Damien Shen’s exhibition, My Cuzzy Nate and the 654 Club, at Riddoch Arts & Cultural Centre expands cultural perspectives of what First Nations arts can be, and provides regional audiences with alternative, expanded ways of art-making that move beyond the imagery of flora and fauna that typified my experience of living in regional and remote Australia in my youth. Curated by Andrew Purvis, Shen’s multi-artform installation consists of a new filmic work, 52 hand-etched tintype photographs, as well as a framed print. The titular video work is like a window and a warm welcome.
Straight outta vaudeville Chicago 1930s, via comedy-magician Bill Malone’s 1990s TV publications, the artist spent a year of intense focus learning Sam The Bellhop: a card magic trick that had brought him such enchantment and joy in his childhood. Shen’s rendition is produced with award-winning director and cinematographer Johanis Lyons-Reid who had worked with the artist for the 2016/2017 docuseries Ngarrindjeri Shorts. My Cuzzy Nate and the 654 Club, centres the artist as card magician performer and storyteller, yarning with members of his extended family. In the context of the exhibition the video in both its scale and its warm characterisations and genial relationships serves as a welcoming entrée to the space. There is a wholesomeness about it that enables audiences to feel safe, to connect, to feel part of the wonderment of the trick.

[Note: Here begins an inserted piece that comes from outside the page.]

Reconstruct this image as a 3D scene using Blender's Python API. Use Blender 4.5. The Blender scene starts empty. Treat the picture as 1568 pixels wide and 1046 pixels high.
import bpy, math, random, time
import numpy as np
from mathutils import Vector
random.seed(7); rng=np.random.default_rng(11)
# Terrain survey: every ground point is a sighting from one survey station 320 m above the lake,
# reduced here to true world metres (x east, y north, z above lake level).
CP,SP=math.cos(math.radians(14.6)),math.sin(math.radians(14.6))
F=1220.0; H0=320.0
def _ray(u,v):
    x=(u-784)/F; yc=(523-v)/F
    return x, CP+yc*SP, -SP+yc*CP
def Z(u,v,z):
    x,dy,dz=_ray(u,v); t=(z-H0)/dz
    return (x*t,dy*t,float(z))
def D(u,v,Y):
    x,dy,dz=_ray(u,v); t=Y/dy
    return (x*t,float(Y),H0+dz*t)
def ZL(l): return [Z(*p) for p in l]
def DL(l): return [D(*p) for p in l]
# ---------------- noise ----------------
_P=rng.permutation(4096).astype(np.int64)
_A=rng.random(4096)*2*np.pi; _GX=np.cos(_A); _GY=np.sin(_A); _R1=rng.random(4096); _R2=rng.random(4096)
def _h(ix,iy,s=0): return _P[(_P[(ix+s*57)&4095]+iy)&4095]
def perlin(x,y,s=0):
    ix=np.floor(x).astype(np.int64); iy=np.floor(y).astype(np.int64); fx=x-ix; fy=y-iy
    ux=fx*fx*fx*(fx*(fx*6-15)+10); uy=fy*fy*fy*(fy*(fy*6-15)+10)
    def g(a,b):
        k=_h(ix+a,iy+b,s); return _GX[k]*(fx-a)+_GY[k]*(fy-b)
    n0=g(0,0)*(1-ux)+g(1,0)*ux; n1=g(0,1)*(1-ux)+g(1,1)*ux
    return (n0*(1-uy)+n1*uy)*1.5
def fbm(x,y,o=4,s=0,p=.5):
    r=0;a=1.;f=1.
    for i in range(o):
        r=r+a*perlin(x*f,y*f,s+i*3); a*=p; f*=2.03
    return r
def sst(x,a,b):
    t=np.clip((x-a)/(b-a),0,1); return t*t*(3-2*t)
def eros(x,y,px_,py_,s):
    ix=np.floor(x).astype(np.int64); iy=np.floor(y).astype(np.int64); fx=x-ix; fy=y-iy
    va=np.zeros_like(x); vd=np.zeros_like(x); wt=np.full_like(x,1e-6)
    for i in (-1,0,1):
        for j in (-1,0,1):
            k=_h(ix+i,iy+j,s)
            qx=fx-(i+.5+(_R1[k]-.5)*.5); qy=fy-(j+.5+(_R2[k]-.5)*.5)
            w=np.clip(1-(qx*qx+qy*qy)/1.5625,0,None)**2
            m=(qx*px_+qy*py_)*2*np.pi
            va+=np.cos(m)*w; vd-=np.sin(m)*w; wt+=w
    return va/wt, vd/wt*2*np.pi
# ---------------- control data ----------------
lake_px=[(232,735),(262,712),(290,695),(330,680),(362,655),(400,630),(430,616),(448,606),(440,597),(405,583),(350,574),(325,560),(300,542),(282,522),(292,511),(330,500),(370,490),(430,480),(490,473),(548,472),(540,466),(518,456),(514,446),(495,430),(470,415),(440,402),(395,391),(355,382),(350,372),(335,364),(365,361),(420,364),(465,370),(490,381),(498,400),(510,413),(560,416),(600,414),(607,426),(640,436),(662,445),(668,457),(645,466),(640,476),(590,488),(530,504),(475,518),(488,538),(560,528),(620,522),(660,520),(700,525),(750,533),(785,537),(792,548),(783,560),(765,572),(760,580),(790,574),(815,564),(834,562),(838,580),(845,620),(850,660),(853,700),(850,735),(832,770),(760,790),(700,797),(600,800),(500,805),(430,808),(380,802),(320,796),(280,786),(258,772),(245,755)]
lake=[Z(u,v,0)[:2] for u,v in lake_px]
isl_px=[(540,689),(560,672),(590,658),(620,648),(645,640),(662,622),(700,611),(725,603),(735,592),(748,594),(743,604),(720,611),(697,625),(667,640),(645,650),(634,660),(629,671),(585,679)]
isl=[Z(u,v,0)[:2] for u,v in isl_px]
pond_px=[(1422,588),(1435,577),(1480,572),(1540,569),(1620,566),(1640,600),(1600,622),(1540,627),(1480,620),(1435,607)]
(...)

The 52 small tintype photographs, that suggest playing cards, are prints of 19th century photographs of Aboriginal engraved with Shen’s Ngarrindjeri motifs. They are intimate, intricate, devotional and drawn from joy. They have an eerie quality to them, in part because of the technology of the time, but also because we know that in the main, Aboriginal people had limited agency. Perhaps for some of the subjects it was an opportunity to be seen, represented with more autonomy than history is telling us. Regardless, I appreciate the possibilities of the artist looking back into the archive. Representations are cultural inheritance. As tainted as history can be, representations are better than no representation at all. The work can sit in contemporary art history alongside the pioneering photography of Leah King-Smith and Brook Andrew and the celebrated ‘Aboriginalia’ reworkings of Tony Albert — all devised from uncomfortable representations of colonial images of Aboriginal people.

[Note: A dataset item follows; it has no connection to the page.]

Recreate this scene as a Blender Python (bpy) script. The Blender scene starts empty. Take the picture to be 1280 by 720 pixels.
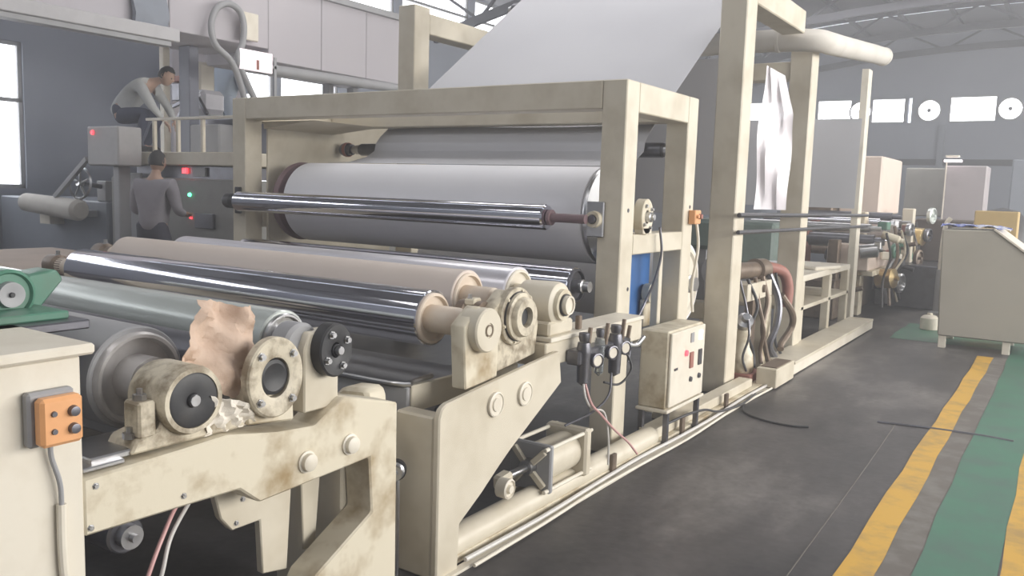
import bpy, bmesh, math, random
from mathutils import Vector, Matrix, Euler
random.seed(4)
PI = math.pi
SC = bpy.context.scene
COL = SC.collection

# ------------------------------------------------------------------ camera
cam = bpy.data.cameras.new('camera')
cam.sensor_width = 36.0
cam.lens = 36.0 * 1056.13 / 1280.0
cam.clip_start = 0.05; cam.clip_end = 200
camo = bpy.data.objects.new('camera', cam); COL.objects.link(camo)
rt = Vector((0.83187735, 0.55406269, 0.03153743)); up = Vector((-0.09058411, 0.07949882, 0.99271066)); fw = Vector((-0.54751675, 0.8286703, -0.11632255))
m = Matrix((rt, up, -fw)).transposed().to_4x4(); m.translation = Vector((0, 0, 1.5))
camo.matrix_world = m
SC.camera = camo

# ------------------------------------------------------------------ world, lights, exposure
w = bpy.data.worlds.new('sky'); SC.world = w; w.use_nodes = True
bg = w.node_tree.nodes['Background']; bg.inputs[0].default_value = (0.88, 0.93, 1.0, 1); bg.inputs[1].default_value = 1.5
SC.view_settings.view_transform = 'Standard'; SC.view_settings.look = 'None'
SC.view_settings.gamma = 1.0; SC.view_settings.use_curve_mapping = False
SC.view_settings.exposure = 0.0

def area(name, loc, rot, sx, sy, power, col=(1, 1, 1)):
    l = bpy.data.lights.new(name, 'AREA'); l.shape = 'RECTANGLE'; l.size = sx; l.size_y = sy; l.energy = power; l.color = col
    o = bpy.data.objects.new(name, l); o.location = loc; o.rotation_euler = rot; COL.objects.link(o); return o
# daylight through the window row of the right-hand wall, and through the roof lights
area('right_window_daylight', (9.6, 12.0, 3.6), (0, math.radians(80), 0), 3.6, 22, 3600, (1.0, 0.97, 0.93))
for yy, pw_ in ((-1.0, 170), (7.0, 250), (15.0, 260), (23.0, 200)):
    area('roof_light_daylight', (-3.4, yy, 6.6), (0, 0, 0), 9.0, 1.5, pw_, (1.0, 0.98, 0.98))

# ------------------------------------------------------------------ materials
MATS = {}
def mat(name, col, rough=0.5, metal=0.0, dirt=0.25, dirt_col=None, scale=6.0, spec=0.5, bump=0.0, emit=None, trans=0.0, alpha=1.0, stretch=(1, 1, 1), coat=0.0, lo=0.45, hi=0.75):
    if name in MATS: return MATS[name]
    mt = bpy.data.materials.new(name); mt.use_nodes = True
    nt = mt.node_tree; b = nt.nodes['Principled BSDF']
    b.inputs['Roughness'].default_value = rough; b.inputs['Metallic'].default_value = metal
    b.inputs['Specular IOR Level'].default_value = spec
    b.inputs['Coat Weight'].default_value = coat
    b.inputs['Transmission Weight'].default_value = trans; b.inputs['Alpha'].default_value = alpha
    if emit:
        b.inputs['Emission Color'].default_value = (*emit[0], 1); b.inputs['Emission Strength'].default_value = emit[1]
    if dirt > 0:
        tc = nt.nodes.new('ShaderNodeTexCoord'); mp = nt.nodes.new('ShaderNodeMapping'); mp.inputs['Scale'].default_value = stretch
        nz = nt.nodes.new('ShaderNodeTexNoise'); nz.inputs['Scale'].default_value = scale; nz.inputs['Detail'].default_value = 6; nz.inputs['Roughness'].default_value = .6
        rp = nt.nodes.new('ShaderNodeValToRGB'); rp.color_ramp.elements[0].position = lo; rp.color_ramp.elements[1].position = hi
        rp.color_ramp.elements[0].color = (*col, 1)
        dc = dirt_col or tuple(c * .6 for c in col)
        rp.color_ramp.elements[1].color = (*[c * (1 - dirt) + d * dirt for c, d in zip(col, dc)], 1)
        nt.links.new(tc.outputs['Object'], mp.inputs[0]); nt.links.new(mp.outputs[0], nz.inputs['Vector'])
        nt.links.new(nz.outputs['Fac'], rp.inputs[0]); nt.links.new(rp.outputs[0], b.inputs['Base Color'])
        if bump:
            bp = nt.nodes.new('ShaderNodeBump'); bp.inputs['Strength'].default_value = bump; bp.inputs['Distance'].default_value = .01
            nt.links.new(nz.outputs['Fac'], bp.inputs['Height']); nt.links.new(bp.outputs[0], b.inputs['Normal'])
    else:
        b.inputs['Base Color'].default_value = (*col, 1)
    MATS[name] = mt
    return mt
cream = mat('cream_paint', (.63, .575, .465), .45, dirt=.5, dirt_col=(.36, .30, .20), scale=3.5)
cream_st = mat('stained_cream_paint', (.66, .60, .47), .5, dirt=.95, dirt_col=(.30, .21, .10), scale=5.5, bump=.15, lo=.46, hi=.72)
cream_lt = mat('light_cream_paint', (.72, .67, .57), .45, dirt=.4, dirt_col=(.45, .38, .28), scale=5)
grimy = mat('grimy_cream_paint', (.60, .54, .42), .5, dirt=.85, dirt_col=(.20, .155, .10), scale=13, bump=.25, lo=.44, hi=.62)
consolem = mat('shaded_beige_paint', (.39, .365, .31), .5, dirt=.3, scale=2)  # cream darkened for the console; the shade on its front is put into this colour
chrome = mat('polished_chrome', (.78, .78, .84), .09, 1.0, dirt=.25, dirt_col=(.5, .5, .55), scale=3, stretch=(.3, 4, 4))
steel = mat('dull_steel', (.52, .52, .53), .3, 1.0, dirt=.5, dirt_col=(.3, .28, .26), scale=8)
dsteel = mat('dark_steel', (.16, .16, .18), .35, .8, dirt=.5, dirt_col=(.08, .07, .06), scale=9)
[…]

The applied markings lean into exotica in spades (and hearts, diamonds, and clubs) to adorn the subjects, to celebrate them. The facial lines have tribal mask qualities, and their costuming is akin to regalia and high dignity. Maybe the subjects depicted in the original photos had limited agency, looked ghostly and out of place, but isn’t that the politics of photography and also the technology of the time? I am thinking of Andy Warhol’s complex and totally vital screen-paintings of Marilyn Monroe, based upon a Hollywood studio photograph that Warhol did not make. The paintings adore, adorn, and canonise her, and create masks to reveal what is behind the mask of the person and her celebrity. Maybe Marilyn Monroe didn’t feel like being contemporary art either.
Just like the labour and devotion in learning a difficult, classic card magic trick, Shen has used his talent and much discipline to be an exceptional draftsperson. The artist could just as well have used these talents to produce work that is commercial and not particularly challenging. But to choose to make work that delves into such tricky and gritty terrain is what an artist does when they are inquisitive and in search of deeper understanding of our world.